Data listing
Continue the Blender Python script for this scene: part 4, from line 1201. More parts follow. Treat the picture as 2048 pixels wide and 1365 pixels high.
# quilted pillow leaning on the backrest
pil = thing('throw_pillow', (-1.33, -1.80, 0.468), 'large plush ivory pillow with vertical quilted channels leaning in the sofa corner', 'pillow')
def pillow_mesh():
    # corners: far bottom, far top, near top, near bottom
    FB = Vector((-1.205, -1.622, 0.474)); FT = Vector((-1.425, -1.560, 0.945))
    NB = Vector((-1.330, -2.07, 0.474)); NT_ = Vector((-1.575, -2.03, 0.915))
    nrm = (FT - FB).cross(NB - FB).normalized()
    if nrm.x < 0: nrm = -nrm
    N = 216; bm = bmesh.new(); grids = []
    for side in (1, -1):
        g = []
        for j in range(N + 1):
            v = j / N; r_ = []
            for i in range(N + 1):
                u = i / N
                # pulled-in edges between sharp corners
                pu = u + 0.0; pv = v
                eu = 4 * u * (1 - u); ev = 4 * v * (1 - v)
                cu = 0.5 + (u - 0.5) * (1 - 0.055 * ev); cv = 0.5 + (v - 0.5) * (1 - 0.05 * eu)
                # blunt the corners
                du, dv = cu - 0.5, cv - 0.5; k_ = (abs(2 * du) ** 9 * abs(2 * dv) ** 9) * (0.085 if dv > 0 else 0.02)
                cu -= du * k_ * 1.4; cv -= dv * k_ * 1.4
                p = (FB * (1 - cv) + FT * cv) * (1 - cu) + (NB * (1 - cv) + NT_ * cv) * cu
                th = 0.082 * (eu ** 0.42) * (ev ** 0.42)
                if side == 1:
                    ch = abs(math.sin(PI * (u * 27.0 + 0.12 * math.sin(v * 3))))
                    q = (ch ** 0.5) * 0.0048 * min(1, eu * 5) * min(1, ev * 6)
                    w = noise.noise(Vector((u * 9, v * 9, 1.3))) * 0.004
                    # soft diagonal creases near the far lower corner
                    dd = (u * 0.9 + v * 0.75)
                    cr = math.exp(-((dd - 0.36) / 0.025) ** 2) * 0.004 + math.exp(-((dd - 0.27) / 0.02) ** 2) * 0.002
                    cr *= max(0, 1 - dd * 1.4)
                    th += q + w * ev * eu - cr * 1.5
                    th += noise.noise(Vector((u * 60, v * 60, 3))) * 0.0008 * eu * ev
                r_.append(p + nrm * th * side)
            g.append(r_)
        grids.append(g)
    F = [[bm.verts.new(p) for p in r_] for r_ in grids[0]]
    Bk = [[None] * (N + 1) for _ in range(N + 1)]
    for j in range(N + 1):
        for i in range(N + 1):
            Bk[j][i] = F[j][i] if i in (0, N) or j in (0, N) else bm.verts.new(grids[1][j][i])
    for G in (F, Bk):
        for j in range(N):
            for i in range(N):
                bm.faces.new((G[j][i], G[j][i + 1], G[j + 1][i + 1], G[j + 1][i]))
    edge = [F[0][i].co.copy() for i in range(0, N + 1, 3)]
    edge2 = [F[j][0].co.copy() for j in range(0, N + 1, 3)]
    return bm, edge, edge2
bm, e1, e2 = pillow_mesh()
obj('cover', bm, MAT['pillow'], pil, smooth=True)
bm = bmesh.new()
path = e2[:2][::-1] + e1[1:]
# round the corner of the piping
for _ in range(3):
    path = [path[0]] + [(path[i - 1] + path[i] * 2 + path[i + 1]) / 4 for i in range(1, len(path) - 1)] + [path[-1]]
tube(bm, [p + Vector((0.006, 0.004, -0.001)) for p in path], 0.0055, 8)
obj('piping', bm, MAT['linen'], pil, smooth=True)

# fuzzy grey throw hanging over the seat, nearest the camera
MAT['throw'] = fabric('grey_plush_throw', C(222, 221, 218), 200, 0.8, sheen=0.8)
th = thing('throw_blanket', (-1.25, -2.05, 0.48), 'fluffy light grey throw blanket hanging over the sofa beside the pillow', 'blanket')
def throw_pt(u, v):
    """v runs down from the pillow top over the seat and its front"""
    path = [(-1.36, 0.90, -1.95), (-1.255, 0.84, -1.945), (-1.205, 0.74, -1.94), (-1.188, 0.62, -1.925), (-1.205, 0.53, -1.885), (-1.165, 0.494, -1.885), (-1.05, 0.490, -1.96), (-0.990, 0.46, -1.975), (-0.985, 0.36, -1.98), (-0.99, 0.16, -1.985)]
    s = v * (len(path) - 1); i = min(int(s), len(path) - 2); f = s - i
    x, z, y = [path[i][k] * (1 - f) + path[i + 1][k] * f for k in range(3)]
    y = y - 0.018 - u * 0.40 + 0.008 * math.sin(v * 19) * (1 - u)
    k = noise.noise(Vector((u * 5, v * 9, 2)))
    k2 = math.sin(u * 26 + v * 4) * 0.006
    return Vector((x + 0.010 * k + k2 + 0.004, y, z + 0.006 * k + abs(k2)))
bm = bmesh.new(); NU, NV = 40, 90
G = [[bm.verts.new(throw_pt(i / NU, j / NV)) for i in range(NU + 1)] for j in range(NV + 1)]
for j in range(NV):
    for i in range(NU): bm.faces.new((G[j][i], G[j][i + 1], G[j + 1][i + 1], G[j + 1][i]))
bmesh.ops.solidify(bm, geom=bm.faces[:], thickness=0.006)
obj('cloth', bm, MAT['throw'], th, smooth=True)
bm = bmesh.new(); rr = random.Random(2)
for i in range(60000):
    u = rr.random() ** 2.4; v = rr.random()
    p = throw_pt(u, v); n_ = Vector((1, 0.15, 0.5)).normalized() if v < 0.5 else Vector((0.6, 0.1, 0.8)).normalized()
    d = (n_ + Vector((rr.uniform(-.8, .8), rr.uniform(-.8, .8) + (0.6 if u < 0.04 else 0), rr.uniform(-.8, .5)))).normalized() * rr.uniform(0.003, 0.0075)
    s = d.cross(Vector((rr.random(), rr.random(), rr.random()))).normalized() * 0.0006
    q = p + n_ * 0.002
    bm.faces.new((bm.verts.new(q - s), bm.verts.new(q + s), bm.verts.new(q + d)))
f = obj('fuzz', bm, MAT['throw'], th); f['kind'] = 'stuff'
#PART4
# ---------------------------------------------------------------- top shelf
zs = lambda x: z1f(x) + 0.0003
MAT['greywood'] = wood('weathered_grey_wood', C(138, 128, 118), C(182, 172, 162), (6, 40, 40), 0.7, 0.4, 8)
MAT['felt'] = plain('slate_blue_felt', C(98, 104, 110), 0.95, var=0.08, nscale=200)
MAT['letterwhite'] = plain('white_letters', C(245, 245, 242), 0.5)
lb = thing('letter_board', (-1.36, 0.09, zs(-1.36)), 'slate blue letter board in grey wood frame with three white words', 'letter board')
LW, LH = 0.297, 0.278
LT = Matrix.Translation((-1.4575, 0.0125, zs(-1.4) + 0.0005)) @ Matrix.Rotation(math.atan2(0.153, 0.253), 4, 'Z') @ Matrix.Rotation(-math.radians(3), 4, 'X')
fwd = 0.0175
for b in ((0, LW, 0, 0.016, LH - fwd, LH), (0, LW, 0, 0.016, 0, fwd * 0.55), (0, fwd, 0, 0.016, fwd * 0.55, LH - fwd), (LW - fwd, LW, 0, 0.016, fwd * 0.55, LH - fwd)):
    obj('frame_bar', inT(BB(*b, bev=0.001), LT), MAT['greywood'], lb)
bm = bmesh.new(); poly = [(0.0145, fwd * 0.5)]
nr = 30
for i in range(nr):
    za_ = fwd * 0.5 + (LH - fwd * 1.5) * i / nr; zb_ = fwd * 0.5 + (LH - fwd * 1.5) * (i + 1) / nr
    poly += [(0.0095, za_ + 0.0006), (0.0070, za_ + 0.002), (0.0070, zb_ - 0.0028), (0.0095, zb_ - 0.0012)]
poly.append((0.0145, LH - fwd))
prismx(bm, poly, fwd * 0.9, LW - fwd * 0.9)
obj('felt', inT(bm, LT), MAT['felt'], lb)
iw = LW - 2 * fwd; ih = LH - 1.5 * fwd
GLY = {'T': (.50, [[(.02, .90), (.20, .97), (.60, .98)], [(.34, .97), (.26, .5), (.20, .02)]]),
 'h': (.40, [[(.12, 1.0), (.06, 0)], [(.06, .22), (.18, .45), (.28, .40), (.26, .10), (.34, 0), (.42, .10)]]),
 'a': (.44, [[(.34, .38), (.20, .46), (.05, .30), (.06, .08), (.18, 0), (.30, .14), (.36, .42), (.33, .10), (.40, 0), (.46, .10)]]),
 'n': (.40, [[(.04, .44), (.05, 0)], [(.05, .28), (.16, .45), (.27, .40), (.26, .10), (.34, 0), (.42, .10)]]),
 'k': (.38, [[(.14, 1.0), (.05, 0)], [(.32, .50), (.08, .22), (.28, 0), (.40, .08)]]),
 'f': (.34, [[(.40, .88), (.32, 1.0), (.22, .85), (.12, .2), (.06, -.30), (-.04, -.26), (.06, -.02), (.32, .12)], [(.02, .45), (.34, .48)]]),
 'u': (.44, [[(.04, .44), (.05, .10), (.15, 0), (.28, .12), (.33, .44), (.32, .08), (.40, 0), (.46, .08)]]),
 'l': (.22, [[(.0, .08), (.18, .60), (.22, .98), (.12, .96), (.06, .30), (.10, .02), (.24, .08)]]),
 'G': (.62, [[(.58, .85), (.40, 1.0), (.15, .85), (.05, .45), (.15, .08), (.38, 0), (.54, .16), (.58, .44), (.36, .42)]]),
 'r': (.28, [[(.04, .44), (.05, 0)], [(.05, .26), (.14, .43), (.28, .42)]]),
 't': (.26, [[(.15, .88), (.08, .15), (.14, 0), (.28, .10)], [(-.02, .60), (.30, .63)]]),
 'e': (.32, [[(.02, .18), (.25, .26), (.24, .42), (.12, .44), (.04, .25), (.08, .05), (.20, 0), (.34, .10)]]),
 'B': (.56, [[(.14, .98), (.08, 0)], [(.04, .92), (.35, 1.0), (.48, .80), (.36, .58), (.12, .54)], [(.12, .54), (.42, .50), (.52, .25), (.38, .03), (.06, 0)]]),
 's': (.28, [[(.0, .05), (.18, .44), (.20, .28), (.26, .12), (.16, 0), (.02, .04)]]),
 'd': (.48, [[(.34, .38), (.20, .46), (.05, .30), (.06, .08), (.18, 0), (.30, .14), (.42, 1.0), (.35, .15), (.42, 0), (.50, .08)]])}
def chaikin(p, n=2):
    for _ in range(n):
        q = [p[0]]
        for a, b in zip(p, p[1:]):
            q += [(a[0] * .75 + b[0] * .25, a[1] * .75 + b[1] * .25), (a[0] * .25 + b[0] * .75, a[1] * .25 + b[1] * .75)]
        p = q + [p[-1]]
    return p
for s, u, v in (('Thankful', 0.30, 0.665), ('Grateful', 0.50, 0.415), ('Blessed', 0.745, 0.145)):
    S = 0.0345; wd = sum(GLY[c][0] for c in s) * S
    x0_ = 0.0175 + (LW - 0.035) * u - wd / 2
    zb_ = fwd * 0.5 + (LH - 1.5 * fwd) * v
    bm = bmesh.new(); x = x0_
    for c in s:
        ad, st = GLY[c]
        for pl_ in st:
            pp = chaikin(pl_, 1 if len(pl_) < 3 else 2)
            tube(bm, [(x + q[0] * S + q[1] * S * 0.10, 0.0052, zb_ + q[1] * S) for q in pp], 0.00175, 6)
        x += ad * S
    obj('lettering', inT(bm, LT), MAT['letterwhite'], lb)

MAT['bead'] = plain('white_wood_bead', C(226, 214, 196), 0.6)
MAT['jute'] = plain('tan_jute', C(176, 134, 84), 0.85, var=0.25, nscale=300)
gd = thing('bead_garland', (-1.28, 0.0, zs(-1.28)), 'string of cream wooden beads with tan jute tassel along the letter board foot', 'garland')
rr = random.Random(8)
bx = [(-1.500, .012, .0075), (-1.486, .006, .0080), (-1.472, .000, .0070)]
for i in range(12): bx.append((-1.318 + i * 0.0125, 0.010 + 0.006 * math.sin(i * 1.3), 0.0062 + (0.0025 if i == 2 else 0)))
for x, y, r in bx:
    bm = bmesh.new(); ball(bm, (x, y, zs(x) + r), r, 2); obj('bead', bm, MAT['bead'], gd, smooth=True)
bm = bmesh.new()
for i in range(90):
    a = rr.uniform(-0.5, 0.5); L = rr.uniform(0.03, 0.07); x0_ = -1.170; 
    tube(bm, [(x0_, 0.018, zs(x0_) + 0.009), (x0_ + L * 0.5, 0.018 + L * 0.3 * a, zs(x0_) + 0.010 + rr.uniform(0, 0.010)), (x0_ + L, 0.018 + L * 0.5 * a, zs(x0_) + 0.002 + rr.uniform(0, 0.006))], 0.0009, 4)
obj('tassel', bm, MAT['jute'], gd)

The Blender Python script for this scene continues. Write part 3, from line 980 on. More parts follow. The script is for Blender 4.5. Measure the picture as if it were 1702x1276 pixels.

▶ **What you will do**
Copy each line above that contains the word "Python".

▶ **The reply**
Continue the Blender Python script for this scene: part 4, from line 1201. More parts follow. Treat the picture as 2048 pixels wide and 1365 pixels high.
The Blender Python script for this scene continues. Write part 3, from line 980 on. More parts follow. The script is for Blender 4.5. Measure the picture as if it were 1702x1276 pixels.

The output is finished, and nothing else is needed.